3. Does Amazon.com Inc. represent legitimate Antitrust Issues?


The point here is simple - it is Donald Trump who is threatening antitrust action against Amazon. Does that mean there are economic facts to support the idea? Or is it all political?

Amazon represents 600,000+ jobs, including 500,000+ non-tech jobs. Do we really want Trump messing with that?

Amazon as a merchant that sells 2.2% of all U.S. retail sales. Non-ecommerce U.S. retail sales have made gains in every year of this decade. Amazon is hardly a retail sales monopoly.

On the other hand, regarding the ecommerce sector, Amazon processes about 38% of sales. But about 58% of those are Amazon merchants' sales. Framing this another way, about 22% of ecommerce is handled by an Amazon internet service which competes with eBay which, as a comparable internet service, processes about 6% of ecommerce sales.

Still, as an ecommerce retailer selling stuff from its shelves, Amazon is the merchant with a 16% market share. Still, in terms of all retail sales, that is a 2.2% market share. A monopoly, or at least maybe dominating something? Maybe a 21st Century Montgomery Ward? (And how many Americans today would say "Montgomery who?")
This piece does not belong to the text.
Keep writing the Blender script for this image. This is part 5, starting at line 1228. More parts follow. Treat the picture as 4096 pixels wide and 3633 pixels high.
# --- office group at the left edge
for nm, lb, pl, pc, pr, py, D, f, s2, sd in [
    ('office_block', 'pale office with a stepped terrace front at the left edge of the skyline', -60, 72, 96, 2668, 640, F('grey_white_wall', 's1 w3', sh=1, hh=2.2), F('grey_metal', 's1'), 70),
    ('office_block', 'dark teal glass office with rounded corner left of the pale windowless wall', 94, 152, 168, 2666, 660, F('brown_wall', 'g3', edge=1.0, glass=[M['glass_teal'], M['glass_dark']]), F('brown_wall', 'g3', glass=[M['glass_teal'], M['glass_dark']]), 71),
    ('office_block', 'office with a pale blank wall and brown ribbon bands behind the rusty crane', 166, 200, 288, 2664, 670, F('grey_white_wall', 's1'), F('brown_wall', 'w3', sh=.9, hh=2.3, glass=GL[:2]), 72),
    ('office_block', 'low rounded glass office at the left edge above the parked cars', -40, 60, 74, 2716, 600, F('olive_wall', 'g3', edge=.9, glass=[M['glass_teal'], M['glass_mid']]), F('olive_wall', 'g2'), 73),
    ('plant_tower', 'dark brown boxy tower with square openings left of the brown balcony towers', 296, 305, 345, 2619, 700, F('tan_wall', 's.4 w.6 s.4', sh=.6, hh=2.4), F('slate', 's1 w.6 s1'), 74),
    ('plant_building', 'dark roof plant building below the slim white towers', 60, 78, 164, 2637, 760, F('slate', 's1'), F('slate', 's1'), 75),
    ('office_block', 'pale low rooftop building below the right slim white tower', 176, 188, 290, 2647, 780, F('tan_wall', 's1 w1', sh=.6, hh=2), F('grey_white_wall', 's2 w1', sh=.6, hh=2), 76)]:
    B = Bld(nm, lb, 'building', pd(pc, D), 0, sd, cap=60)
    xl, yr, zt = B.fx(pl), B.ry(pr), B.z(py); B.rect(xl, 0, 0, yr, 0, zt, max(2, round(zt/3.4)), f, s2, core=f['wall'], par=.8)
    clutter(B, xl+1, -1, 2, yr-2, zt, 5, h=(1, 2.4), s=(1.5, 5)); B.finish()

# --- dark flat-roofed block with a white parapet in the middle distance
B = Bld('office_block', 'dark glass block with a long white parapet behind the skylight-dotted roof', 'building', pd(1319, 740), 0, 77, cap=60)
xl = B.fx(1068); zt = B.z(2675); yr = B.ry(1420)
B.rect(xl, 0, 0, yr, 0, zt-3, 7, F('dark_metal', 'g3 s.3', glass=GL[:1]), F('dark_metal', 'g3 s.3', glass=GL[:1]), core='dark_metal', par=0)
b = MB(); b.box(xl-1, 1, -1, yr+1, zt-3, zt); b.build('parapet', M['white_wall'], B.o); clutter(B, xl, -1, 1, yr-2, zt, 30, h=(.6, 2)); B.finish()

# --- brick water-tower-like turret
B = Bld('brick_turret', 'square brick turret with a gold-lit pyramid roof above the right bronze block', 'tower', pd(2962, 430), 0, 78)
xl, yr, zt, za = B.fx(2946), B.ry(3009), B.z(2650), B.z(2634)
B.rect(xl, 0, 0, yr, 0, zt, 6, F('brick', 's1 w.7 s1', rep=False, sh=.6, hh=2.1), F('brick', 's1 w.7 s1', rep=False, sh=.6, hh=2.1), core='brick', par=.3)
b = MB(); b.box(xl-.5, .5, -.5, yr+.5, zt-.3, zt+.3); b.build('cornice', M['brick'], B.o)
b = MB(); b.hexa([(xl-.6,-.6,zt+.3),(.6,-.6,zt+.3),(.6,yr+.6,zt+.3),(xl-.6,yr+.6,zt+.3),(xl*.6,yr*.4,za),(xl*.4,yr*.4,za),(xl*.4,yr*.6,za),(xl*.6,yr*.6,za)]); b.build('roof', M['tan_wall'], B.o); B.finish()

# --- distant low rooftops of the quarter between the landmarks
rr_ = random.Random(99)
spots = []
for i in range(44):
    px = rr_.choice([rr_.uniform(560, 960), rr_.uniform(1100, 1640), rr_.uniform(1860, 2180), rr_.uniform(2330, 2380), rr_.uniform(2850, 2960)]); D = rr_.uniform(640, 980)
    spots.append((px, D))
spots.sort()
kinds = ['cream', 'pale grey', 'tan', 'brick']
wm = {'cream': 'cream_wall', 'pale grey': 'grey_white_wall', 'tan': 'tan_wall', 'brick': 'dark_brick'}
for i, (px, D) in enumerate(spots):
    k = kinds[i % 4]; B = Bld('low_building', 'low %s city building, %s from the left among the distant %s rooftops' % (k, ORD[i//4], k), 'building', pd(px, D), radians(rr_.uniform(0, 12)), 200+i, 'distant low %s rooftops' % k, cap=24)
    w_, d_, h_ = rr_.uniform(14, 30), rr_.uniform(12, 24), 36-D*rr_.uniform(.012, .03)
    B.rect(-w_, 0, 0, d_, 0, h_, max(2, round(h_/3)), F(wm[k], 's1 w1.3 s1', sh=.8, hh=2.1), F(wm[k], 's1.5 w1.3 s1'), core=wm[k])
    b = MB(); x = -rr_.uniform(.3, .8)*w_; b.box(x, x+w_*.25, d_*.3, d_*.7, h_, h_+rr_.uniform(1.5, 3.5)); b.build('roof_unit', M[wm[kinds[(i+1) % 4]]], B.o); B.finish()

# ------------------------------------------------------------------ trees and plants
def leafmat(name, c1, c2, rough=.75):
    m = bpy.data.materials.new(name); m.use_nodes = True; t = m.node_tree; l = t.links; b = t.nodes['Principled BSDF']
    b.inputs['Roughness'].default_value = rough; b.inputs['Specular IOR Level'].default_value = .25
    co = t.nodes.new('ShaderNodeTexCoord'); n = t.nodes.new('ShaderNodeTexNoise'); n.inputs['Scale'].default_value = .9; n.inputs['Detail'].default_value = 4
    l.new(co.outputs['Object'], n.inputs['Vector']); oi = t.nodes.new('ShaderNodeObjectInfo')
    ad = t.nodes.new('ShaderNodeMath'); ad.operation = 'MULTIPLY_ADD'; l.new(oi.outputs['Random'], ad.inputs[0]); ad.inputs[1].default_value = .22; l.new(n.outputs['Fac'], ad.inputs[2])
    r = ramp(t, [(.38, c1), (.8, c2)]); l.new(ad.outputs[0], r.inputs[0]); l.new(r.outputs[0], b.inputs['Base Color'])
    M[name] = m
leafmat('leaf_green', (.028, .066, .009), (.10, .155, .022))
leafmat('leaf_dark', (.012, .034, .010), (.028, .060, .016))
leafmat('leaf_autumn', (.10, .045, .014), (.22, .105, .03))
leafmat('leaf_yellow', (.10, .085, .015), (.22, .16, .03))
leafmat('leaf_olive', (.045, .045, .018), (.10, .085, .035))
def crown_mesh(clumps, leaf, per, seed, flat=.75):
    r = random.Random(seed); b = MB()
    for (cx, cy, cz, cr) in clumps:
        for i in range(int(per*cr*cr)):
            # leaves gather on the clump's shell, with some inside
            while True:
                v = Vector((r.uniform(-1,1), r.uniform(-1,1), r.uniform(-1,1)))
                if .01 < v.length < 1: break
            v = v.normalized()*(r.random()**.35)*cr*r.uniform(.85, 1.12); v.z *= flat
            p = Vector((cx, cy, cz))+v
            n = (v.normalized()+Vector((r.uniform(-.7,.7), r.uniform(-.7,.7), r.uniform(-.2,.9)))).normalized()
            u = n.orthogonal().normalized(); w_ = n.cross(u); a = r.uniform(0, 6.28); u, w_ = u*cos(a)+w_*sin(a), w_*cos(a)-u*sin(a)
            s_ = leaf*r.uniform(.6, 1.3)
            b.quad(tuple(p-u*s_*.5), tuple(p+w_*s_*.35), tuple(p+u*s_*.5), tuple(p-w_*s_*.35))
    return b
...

However, sometimes corporations just get too big. Wikipedia notes:

    It is the world's largest e-commerce marketplace, AI assistant provider, and cloud computing platform as measured by revenue and market capitalization. Amazon is the largest Internet company by revenue in the world. It is the second largest private employer in the United States and one of the world's most valuable companies. Amazon is the second largest technology company by revenue.
    The company initially started as an online marketplace for books but later expanded to sell electronics, software, video games, apparel, furniture, food, toys, and jewelry. In 2015, Amazon surpassed Walmart as the most valuable retailer in the United States by market capitalization. In 2017, Amazon acquired Whole Foods Market for $13.4 billion, which vastly increased Amazon's presence as a brick-and-mortar retailer. In 2018, Bezos announced that its two-day delivery service, Amazon Prime, had surpassed 100 million subscribers worldwide.
    Amazon distributes downloads and streaming of video, music, audiobook through its Amazon Prime Video, Amazon Music, and Audible subsidiaries. Amazon also has a publishing arm, Amazon Publishing, a film and television studio, Amazon Studios, and a cloud computing subsidiary, Amazon Web Services. It produces consumer electronics including Kindle e-readers, Fire tablets, Fire TV, and Echo devices.

In addition to Amazon Web Services and Whole Foods, the subsidiaries of Amazon.com Inc. include:
Then there is the fact that Amazon's billionaire-founder CEO Jeff Bezos added to his business interests when he founded the aerospace manufacturer and sub-orbital spaceflight services company Blue Origin in 2000 and when in 2013 he bought The Washington Post.

The Washington Post is a money-losing newspaper subsidized by Bezos which is regarded as one of the leading daily American newspapers, under attack by Donald Trump along with The New York Times and other "mainstream" media outlets. The Post has distinguished itself through its political reporting on the workings of the White House, Congress, and other aspects of the U.S. government. Trump hates The Washington Post.

A Blue Origin test flight successfully first reached space in 2015, and the company has plans to begin commercial suborbital human spaceflight in 2019.

The political problem for Bezos is the fact that Amazon.com Inc. created the wealth that permitted him to buy The Post and fund Blue Origin.

Given all of this information, how might it relate to the idea of the goal of antitrust enforcement to promote competition in business?

If it weren't for the fact that Donald Trump is President, this writer might suggest that the Justice Department force Amazon.com to spin off AWS. That would prevent the use of the substantial AWS revenue to fund ecommerce activities, a resource not available to Amazon's ecommerce competitors. And it would seem reasonable to require any future acquisitions by Amazon of other businesses be subject to review and approval by the appropriate federal agencies.

But Donald Trump is President and he has expressed extreme dislike of Jeff Bezos. That's a problem. It is reflected in a headline today Amazon has ‘destroyed the retail industry’ so US should look into its practices, Mnuchin says. Mnuchin's statement is not true.

Yesterday the headline was Watch out, Google, Amazon, and Facebook: the Justice Department just launched a major antitrust review. Be careful Democrats. As economic activities and market space these three corporations have little in common. They just use similar technologies just like auto manufacturers use similar technologies and farmers use similar technologies. Despite all the hype, computing devices and the internet have been around awhile and everyone uses them. In truth, the only thing these corporations have in common is they control a lot of wealth. So do the big banks.